Composite image of a mural, trees, and the colors green, white and black.
USC Dornsife researchers aim to find the best places to add cooling tree canopies in overheated, underserved communities. (Composite: Kim Nguyen. Images: Jillian Gorman and iStock.)

Where urban tree canopies and environmental justice meet

USC Dornsife researchers aim to bolster urban greenery, lower city temperatures and address longstanding environmental inequities, powered by a $2.9 million grant from the Bezos Earth Fund.
ByDaniel P. Smith

What would you do if you had more resources for your work?

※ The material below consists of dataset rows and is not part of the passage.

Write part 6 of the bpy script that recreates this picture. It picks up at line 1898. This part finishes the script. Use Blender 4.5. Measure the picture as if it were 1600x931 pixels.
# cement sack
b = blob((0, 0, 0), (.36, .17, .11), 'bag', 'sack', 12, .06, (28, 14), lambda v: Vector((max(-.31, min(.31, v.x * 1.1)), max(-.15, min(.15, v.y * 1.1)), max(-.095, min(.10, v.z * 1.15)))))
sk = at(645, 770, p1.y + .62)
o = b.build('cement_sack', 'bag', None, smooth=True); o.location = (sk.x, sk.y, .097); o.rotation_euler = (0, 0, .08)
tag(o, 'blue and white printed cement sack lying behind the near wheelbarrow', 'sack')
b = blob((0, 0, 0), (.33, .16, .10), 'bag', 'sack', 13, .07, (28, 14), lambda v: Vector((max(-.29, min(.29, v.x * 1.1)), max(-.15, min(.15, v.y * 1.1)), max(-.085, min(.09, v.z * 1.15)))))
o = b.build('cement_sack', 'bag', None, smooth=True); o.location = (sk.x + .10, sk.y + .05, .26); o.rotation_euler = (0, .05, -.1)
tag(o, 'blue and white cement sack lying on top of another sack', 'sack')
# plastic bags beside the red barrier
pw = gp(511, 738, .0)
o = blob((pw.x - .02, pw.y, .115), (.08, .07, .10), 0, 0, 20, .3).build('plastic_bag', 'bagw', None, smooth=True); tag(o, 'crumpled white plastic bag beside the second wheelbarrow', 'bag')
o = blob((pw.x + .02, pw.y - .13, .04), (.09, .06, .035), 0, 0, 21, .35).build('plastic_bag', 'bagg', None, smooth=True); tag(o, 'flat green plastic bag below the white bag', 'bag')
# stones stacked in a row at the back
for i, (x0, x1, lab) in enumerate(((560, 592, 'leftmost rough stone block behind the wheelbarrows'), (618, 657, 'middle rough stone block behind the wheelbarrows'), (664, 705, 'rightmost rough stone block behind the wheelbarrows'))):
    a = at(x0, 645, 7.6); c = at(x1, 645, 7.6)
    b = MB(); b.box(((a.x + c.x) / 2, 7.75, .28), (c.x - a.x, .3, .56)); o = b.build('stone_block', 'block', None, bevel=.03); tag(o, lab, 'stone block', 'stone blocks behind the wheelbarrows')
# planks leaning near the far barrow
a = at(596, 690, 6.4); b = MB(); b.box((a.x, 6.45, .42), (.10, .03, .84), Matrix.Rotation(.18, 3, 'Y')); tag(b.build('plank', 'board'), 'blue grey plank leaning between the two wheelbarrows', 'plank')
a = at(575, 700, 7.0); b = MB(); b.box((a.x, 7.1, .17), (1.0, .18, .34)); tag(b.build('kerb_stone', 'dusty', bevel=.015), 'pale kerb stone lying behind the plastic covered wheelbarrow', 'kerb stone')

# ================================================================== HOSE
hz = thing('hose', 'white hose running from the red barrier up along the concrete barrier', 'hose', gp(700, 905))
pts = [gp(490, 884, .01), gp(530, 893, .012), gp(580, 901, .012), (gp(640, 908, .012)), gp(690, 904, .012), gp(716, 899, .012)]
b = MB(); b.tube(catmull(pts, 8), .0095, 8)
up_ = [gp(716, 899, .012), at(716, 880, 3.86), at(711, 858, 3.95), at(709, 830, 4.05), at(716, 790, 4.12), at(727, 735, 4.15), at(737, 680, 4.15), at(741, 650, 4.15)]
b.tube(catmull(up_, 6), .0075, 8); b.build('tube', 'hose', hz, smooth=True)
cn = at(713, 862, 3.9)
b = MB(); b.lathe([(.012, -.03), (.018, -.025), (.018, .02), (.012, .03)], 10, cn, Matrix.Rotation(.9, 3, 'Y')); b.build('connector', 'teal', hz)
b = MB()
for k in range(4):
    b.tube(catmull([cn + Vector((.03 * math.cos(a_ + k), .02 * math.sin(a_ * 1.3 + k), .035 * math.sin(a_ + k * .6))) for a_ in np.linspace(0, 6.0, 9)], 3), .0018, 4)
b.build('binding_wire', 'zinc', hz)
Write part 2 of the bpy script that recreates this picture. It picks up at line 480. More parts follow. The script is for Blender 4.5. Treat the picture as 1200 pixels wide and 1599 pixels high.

When this question hits a researcher’s ears, it usually sparks more than a little interest. For John Wilson and Manuel Pastor, it led to a $2.9 million grant from the Bezos Earth Fund.

The two USC Dornsife College of Letters, Arts and Sciences professors, invited by the Earth Fund to apply for the grant, will use the funds to counter some of climate change’s negative impacts and to narrow existing environmental equity gaps plaguing cities across the United States.

Over the next two years, Wilson, director of USC Dornsife’s Spatial Sciences Institute, and Pastor, director of USC Dornsife’s Equity Research Institute, will develop tools to promote and prioritize equity-driven urban greening.

In practical terms, this means finding the best places to add tree canopies, which have proven effective in lowering urban area land temperatures, where they are sorely needed in underserved communities.